Handmaids Tale Focus On Women
Elisabeth Moss as Offred in "The Handmaid's Tale." Photo: George Kraychyk/Hulu

“The Handmaid’s Tale” had a very strong start. The pilot of the Hulu series, starring Elisabeth Moss as Offred, immediately immersed its audience into the patriarchal and authoritarian regime of Gilead. We started from Offred’s perspective, with exclusive access to her daily, internal struggle narrated with her own sly, clever commentary. But after this week’s episode — which focused on Luke, Offred-née-June’s husband — it seems that the “The Handmaid’s Tale” is stronger when its story focuses on the women of Gilead.

 

At the end of last week’s episode, Offred discovered that her husband was still alive. This week, we were taken from the comfort of Offred’s perspective and instead given over to Luke’s.

 

It makes sense plotwise — Luke's journey shows what really happened when he was separated from June and their daughter, Hannah.
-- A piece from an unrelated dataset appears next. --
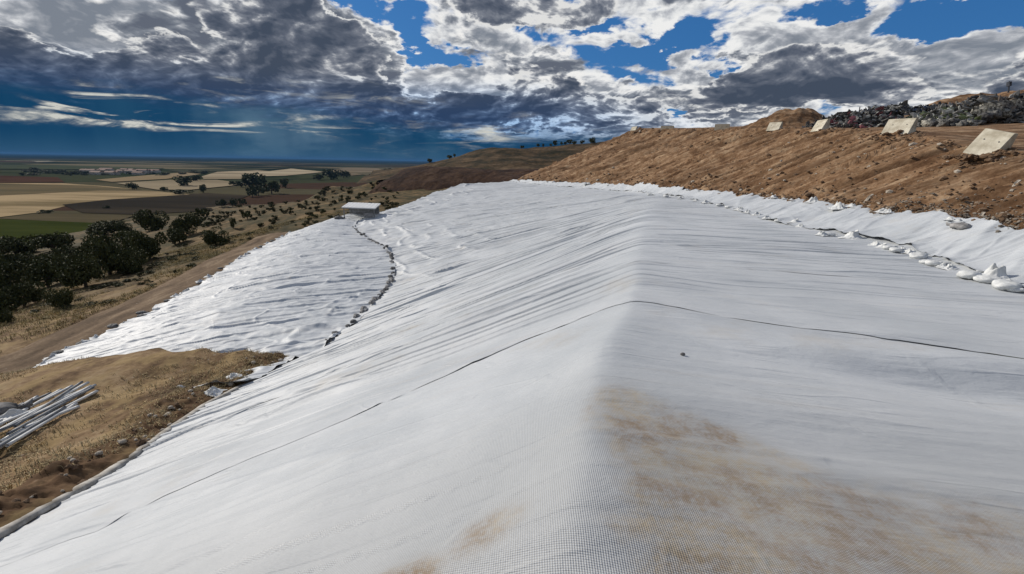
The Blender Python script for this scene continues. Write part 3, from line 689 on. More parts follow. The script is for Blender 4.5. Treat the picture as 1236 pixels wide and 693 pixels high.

With a gunshot wound, but still alive, he meets a crew of misfits and escapes to New America, a refugee camp in Canada.

 

Luke, as a character, is fine. Somehow, he manages to pull off Harry Potter-style glasses like nobody before him, except for Harry Potter. But despite O-T Fagbenle’s stirring, approachable performance, his perspective isn't particularly moving.

 

There’s no denying that his role in Offred’s story is important. But it’s just that — “The Handmaid’s Tale” is Offred’s story. It’s the story of women grappling with a new reality, and what that reality means. And though Nick and Luke and the pristine letters from The Commander’s Scrabble board contribute to Offred's story, the series does better when it explores the perspectives of the women who suffer at the hands of Gilead’s laws.

Even Serena Joy's outlook in the sixth episode was not without its merits. Again, it was about a woman parsing her way through a new way of life — but from the perspective of someone who was complicit in the creation of this society. Someone who participates in the daily violent misogyny of the new world. But somehow, the last few episodes have started to veer away from the casual horror of these women’s lives. Lately, the series seems to be making the point that Gilead is not so great for the men, either.

In its best form, the Hulu series is a mirror for how powerless women can be in the real world. Even when the very concept of fertility and creating life weighs heavily on women's shoulders, the women of Gilead are still raped, abused and otherwise treated poorly. So why should the audience care about the men, when they have been utterly complicit in the enslavement of women?

This ought to be a show that’s about women and empowerment. A show about overcoming a system that is terrifying in that it’s not that intangible. And while it's important to explore the world of “The Handmaid’s Tale,” beyond Offred, it sometimes seems as if the show has forgotten about the long-suffering women — the handmaids, the so-called "gender traitors" and Moira, wherever she is. The strength of the series, then, despite Nick or Luke's good looks, is its profound focus on the perspective of its women.